There a few neat mechanisms that allows only one way motion without the use of a pawl or ratchet. This is one of them:
https://www.instructables.com/id/LEGO-Technic-One-Way-Gear-Mechanism/
What I'm looking for is a mechanism that can't be undone once it has gone from one position to another (without taking it apart; i.e., removing a pin) after it is rotated. This could be useful in certain applications, but my search turns up nothing like I remember.
I can think there might be a four or five-bar mechanism that has a critical point where the mechanism can't undone, but can't remember (or where to search for it)!

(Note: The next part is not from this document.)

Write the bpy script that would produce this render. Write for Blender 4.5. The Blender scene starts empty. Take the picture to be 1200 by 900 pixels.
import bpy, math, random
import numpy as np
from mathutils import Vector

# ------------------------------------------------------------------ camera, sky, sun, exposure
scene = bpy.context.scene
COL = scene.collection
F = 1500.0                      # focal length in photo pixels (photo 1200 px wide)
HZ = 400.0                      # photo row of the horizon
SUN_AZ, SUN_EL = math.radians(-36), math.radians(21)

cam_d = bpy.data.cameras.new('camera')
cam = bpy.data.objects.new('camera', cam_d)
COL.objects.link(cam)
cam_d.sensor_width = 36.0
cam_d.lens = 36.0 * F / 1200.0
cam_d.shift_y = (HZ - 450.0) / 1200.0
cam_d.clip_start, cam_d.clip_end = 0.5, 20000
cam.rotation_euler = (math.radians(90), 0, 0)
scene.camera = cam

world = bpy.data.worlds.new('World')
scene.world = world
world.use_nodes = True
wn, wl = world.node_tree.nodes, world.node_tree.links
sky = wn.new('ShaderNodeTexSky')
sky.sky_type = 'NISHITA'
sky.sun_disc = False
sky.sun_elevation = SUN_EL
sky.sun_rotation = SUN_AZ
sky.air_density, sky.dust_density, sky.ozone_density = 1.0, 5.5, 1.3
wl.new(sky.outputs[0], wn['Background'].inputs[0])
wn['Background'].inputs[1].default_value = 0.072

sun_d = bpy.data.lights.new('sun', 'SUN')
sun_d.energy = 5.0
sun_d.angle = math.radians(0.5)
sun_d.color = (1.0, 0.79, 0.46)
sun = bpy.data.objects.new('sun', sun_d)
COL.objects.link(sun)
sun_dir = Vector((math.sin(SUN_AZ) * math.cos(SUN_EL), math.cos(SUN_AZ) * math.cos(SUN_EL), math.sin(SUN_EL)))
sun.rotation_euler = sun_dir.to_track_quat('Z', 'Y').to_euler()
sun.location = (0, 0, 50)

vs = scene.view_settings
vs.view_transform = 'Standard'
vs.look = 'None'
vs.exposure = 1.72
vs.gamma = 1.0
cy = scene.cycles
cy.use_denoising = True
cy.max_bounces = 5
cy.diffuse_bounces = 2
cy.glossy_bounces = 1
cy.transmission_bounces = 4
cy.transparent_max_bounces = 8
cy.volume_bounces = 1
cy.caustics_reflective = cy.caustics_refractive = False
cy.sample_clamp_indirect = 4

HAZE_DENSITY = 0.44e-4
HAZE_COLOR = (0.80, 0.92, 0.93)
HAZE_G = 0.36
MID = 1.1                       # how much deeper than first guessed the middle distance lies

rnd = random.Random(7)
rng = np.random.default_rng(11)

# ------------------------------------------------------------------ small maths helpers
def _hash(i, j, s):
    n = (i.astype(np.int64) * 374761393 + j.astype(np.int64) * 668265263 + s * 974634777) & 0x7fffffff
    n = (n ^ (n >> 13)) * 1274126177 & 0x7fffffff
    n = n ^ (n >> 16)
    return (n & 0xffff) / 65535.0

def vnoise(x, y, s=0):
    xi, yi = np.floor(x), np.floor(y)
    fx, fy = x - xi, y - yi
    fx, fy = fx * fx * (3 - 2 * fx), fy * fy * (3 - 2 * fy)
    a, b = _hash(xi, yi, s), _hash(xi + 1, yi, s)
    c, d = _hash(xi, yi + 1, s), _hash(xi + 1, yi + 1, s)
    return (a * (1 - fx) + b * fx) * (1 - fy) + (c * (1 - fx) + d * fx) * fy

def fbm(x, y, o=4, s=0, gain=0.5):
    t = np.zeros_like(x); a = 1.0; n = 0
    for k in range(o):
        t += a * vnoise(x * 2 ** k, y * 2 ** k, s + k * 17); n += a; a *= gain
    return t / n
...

I do remember seeing one many years ago at one of my first engineering jobs, but can't recall the details other than "that was neat!" The mechanism I saw had I believe 3 to 4 moving parts.
There are some other mechanisms that don't use springs or latches; a search for this turned up something also nifty, but not quite what I was looking for:
https://www.youtube.com/watch?v=E4cMyPqE3lg
Any thoughts on this?
No magnets, no springs; this was a strictly mechanical thing (nothing hidden; I could take it apart, and the mechanical lock was fascinating). The closest analogy I can think of is to those Sokoban games (and perhaps this is a way to think about it) where if you perform a certain order of operations, you lock up the puzzle.
This is one solution I came up with this morning, but I'm wondering if there is a list of them, a search term I'm missing, or other examples.
In this example, a plunger enters from the left; I'm not too sure of the geometry, but I think this is an example of how it could work. When the plunger brings the two locking elements behind it, it can't go back, because of a stop at the end of the plunger, prevents the linkage from reversing.
Even cooler - I believe the mechanism I saw had no linkages - just a series of Sokoban-like moves where the system went from one state to another, but couldn't be reversed without taking a part out of the 2D plane it was in.